Even so, it’s quite known and proved that among students the “taking it easy” philosophy tends to prevail whether there’s no deadline hanging over their heads. My head, for its part, is still wandering in the clouds a bit. However the flight ticket on my desk reminds me that within few days I will be flying over the Channel and setting off for Cardiff again.
The first semester flew away in a jiffy. I still remeber the kind of hilarious feeling that raised in me by late September when Gary, Howard and co. told us about the assessed assignements due by middle December. It really felt like we had plenty of time to work on them. And it’s not only me who felt that way. I can assure that the majority of people I came to talk with shared the same feeling. Nevertheless time began to pass. Time is strange. When I first began to settle in my new life in Cardiff by middle September, it dropped so slowly. I knew no one yet, spent my time all alone while getting to know the place and waiting to meet people to make friends with. By then it really felt like days lasted ages.
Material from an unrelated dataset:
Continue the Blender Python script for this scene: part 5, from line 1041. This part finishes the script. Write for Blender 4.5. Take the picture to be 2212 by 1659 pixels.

As I was saying by the beginning of the semester I wrongly thought I’d have had plenty of time to reasonably accomplish the tasks. I should have known I was wrong. Indeed at that point I should have learnt from my past student’s life, having already exprienced that procrastinating is not the right thing to do. They don’t say “don’t put off till tomorrow what you can do today” for nothing.
“How could I have forgotten that saying again”, I found my self thinking while sitting in front of my laptop, 3 am, a steaming-hot coffe on the desk, Financial Times cuttings all over tha place and violet bags below my tired eyes, working on my assignements.
Attending classes every day, studying at night, we barely had time for socialize. During the last month and a half before Christmas my mind was entirely focused on working hard. Assignements was the first thought in the morning, assignement the last before switching off the light late in the night.
However by the end, when all the homeworks were handed in, although exausted I felt I had done something good. Setting aside the actual quality of my works, I think all my efforts to create a valuable piece of work made me more confident in my capabilities. I acquired a number of skills that might be useful in my working life. Therefore I felt like I was proud of me eventually.
Now a new semester is to become. Everyone seemed to promise it will be not less than tough. I’m already shaking about it. A good warning I give to my self as a good intention for the New Year just that has just begun: do what you can today. Never ever procrastinate again. You bet!